10 Things I Wish I Would’ve Known Early On About Owning a Business


Starting, running and owning a business is not for the faint of heart. With over two decades in the entrepreneurial trenches, I’ve picked up some crucial lessons—many of them the hard way. Here are the top 10 insights I wish I could have shared with my younger self, all to guide you on a smoother path to your own business venture.

owning a business

Know That Time is Money

Time is your most valuable asset. Early on, I underestimated how precious time is and how it directly correlates with opportunity cost. When you’re spending time on tasks that don’t add value to your business, you’re essentially losing money. Be judicious in how you allocate your time, as it sets the pace and quality of everything you do.

Understand the Types of People You’ll Encounter

In any business, especially online enterprises, you’ll meet three kinds of people: targets, clients, and those who want something for nothing. While it’s tempting to try to cater to everyone, understanding the motives of the people you interact with can save you from wasted efforts and potential losses.

Don’t Dilute Your Value

If there’s one lesson that has hit home, it’s this: never offer your services for free or at a steep discount unless there’s a compelling reason. Doing so not only diminishes your brand’s perceived value but also sets a precedent that is hard to shake off. When you discount your services, you’re essentially betting against yourself.

Actions Speak Louder Than Words

Customers and clients may promise the moon, but always assess them by their actions. Early on, I was often swayed by what people promised or claimed they would do. With experience, I’ve learned that actions are the only metric worth considering. Promises don’t pay the bills; executed contracts do.

Establish a Fixed Price List

Setting up a rate card and sticking to it provides a clear framework for your clients and saves you from the slippery slope of endless negotiations. Don’t undersell yourself; establish your prices based on your expenses, the value you provide, and the market demand.

Quality Over Quantity: Let Your Product Sell Itself

You don’t need to scream from the mountaintops if you offer a high-quality product or service. Word will come out, and customers will come. Focus on refining your product and making it the best in its class. A quality product naturally minimizes the need for hard selling.

The Art of Hiring

Bringing the right people onboard can make or break your venture. It’s not just about their skills; it’s also about their mindset. Ensure that your hires are not just qualified, but also align with the culture and ethos of your business. Don’t hesitate to sever ties if you find they’re detrimental to your company.

Maintain a Healthy Work-Life Balance

There’s a tendency among entrepreneurs to make their business their entire life. This is a recipe for burnout. Remember that life is not a sprint; it’s a marathon. Regularly detach from work, treat yourself, and spend time with loved ones. Recharging is crucial for sustained success.

No One Will Value Your Business Like You Do

We’ve all dreamt of that magical employee or partner who would care for our business as we do. Reality check: that person doesn’t exist. The sooner you accept that no one will ever be as committed as you are, the quicker you’ll adapt strategies that don’t rely on someone else’s equal investment of effort.

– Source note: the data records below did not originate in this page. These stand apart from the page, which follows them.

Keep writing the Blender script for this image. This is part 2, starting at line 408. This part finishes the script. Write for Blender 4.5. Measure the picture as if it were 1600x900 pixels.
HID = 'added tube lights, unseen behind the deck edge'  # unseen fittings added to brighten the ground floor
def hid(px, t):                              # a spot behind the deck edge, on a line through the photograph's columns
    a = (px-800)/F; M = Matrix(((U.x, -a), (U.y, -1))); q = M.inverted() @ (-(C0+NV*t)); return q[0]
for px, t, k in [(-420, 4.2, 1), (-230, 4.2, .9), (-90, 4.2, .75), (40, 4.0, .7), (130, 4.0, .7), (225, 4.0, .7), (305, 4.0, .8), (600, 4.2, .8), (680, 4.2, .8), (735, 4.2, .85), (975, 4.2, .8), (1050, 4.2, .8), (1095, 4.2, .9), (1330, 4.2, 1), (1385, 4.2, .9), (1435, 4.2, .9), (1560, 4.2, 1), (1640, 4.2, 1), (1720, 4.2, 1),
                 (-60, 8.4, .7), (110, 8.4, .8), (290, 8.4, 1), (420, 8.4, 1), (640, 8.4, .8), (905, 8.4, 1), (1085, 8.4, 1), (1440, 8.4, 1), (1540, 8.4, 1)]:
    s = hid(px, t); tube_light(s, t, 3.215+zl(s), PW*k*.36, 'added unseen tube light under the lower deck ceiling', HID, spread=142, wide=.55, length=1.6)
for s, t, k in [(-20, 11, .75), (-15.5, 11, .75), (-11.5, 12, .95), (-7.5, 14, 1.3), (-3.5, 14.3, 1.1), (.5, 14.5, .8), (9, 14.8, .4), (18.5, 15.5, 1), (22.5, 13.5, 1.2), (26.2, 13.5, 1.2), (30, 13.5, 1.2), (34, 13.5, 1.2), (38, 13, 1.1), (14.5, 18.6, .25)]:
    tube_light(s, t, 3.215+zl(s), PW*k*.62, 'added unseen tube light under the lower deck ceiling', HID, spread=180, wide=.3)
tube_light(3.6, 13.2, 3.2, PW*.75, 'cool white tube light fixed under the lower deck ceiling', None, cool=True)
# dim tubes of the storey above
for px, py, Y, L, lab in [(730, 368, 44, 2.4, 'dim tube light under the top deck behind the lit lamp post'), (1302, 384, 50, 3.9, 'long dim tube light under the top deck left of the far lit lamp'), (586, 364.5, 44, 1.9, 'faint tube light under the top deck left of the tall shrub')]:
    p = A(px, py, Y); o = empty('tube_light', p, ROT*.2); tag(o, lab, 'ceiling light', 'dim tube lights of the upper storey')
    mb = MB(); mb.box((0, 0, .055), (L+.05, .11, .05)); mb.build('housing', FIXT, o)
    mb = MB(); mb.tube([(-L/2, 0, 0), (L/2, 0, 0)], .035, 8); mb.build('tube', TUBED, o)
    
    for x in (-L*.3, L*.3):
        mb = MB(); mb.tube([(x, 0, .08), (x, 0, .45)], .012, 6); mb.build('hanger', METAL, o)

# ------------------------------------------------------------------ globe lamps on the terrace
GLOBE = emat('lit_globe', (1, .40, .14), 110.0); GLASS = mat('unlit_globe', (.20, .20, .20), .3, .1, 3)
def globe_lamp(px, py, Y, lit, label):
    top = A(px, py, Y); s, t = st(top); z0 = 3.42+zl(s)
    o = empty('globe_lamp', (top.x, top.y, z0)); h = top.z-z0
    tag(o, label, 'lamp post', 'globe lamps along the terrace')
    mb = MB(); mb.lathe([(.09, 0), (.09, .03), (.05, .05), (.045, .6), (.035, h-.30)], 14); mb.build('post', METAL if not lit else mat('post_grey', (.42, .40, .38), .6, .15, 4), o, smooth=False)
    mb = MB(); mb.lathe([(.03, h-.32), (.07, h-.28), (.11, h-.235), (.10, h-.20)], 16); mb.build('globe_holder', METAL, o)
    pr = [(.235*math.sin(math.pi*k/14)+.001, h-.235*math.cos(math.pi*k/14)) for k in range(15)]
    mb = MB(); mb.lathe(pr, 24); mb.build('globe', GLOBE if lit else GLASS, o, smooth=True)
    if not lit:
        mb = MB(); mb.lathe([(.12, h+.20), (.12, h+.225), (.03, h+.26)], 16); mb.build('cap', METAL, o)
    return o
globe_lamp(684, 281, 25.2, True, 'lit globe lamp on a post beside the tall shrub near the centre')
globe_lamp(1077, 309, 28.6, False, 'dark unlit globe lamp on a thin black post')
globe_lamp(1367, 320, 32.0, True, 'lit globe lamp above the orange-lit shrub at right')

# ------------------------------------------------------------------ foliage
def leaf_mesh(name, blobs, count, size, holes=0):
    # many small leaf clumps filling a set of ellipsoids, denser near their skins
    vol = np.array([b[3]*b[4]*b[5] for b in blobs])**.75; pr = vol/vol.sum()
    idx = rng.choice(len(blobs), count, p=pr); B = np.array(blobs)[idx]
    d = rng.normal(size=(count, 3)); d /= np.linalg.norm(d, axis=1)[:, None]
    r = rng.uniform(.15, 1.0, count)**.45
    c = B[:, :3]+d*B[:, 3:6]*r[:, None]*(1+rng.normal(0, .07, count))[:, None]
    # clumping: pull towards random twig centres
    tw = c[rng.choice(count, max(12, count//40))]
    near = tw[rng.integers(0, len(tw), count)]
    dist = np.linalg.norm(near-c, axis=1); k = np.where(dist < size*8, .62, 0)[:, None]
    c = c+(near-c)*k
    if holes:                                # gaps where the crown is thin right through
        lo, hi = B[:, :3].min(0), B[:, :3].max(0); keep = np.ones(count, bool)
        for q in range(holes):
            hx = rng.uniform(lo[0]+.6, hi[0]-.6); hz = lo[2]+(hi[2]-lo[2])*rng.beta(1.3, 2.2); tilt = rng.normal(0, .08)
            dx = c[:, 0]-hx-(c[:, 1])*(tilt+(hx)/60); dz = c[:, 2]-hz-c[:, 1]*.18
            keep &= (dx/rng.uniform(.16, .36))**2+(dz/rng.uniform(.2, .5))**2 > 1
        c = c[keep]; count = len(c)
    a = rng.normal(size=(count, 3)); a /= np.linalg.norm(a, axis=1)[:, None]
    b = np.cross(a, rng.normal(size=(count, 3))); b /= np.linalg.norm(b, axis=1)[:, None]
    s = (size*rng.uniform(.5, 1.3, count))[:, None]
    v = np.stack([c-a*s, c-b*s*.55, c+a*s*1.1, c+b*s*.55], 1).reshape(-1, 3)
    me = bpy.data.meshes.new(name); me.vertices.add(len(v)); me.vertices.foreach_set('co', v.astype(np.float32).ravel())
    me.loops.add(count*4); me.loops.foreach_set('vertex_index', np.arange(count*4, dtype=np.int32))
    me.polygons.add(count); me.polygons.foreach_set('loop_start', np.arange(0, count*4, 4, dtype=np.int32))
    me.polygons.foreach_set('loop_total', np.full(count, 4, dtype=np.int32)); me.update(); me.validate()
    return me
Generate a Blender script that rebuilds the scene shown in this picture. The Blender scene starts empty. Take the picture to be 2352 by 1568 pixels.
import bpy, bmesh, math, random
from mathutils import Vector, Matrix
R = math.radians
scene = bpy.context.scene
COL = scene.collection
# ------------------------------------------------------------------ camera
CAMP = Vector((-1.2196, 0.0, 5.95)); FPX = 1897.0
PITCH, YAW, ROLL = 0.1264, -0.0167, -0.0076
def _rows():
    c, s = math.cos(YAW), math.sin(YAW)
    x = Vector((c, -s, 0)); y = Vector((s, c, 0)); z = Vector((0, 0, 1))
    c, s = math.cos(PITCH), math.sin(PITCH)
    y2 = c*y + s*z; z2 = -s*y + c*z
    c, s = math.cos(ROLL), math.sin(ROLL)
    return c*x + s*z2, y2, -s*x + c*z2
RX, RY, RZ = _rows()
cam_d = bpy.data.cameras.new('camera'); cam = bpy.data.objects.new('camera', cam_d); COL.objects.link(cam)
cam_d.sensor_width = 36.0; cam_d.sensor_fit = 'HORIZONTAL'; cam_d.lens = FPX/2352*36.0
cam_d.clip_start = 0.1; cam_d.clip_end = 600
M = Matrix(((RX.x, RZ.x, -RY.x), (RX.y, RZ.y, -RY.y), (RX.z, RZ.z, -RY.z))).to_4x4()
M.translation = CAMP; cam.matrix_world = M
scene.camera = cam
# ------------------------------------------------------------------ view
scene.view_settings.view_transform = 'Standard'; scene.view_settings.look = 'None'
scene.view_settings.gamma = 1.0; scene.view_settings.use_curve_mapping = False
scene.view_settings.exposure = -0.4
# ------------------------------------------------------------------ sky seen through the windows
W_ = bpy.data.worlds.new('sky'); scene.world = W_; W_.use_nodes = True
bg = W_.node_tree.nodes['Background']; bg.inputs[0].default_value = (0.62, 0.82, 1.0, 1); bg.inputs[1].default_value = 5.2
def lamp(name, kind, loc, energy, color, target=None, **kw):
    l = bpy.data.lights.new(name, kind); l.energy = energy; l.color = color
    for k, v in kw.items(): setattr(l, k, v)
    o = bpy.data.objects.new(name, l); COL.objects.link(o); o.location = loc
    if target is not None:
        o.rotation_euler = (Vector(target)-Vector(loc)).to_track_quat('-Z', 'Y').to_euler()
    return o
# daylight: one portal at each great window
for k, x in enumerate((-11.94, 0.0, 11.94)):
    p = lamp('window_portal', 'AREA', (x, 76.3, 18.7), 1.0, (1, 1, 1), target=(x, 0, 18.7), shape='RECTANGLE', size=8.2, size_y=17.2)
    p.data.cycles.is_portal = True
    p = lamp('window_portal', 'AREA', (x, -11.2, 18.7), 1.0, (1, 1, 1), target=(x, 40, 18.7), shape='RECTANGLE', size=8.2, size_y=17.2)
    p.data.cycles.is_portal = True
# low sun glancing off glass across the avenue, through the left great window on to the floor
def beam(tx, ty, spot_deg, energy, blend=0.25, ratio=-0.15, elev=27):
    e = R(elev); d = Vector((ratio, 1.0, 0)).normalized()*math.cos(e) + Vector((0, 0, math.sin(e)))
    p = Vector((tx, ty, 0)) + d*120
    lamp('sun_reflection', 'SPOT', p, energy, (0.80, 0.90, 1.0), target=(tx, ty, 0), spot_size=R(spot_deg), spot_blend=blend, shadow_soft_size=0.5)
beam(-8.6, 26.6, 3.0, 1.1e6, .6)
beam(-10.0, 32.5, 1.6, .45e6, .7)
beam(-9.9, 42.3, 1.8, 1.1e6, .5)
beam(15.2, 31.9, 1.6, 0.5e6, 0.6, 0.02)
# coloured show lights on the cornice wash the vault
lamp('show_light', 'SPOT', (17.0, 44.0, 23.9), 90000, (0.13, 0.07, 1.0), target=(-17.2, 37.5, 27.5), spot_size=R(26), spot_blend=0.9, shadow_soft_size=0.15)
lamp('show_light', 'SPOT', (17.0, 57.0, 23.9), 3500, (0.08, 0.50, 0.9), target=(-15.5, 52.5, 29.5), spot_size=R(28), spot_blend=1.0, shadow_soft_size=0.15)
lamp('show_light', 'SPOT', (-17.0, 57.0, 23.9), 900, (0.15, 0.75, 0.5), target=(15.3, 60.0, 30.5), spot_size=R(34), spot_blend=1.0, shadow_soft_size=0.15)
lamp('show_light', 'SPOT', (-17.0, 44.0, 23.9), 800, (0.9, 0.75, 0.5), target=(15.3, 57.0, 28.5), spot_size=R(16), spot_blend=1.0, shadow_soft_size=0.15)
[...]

Are You a Manager or a Leader?

Here’s a question to ponder: If you were to step away from your business for three months, what would you come back to? If your answer is a disaster, you’re a manager, not a leader. Leaders build systems and teams that can function without them. Managers create systems that crumble the moment they step away. Aim to be a leader.

Bonus: Continual Learning

Even after years in business, never stop learning. The market evolves, consumer tastes change, and new technologies emerge. Being adaptable and staying ahead of the curve will keep your business relevant.

By internalizing these lessons, you’ll be better equipped to navigate the complexities and challenges that come with running a business. It’s a constant learning process, one that’s as rewarding as it is demanding. Keep pushing, keep evolving, and most of all, keep learning. Best of luck in your entrepreneurial journey—I’d be thrilled to hear how you’re doing.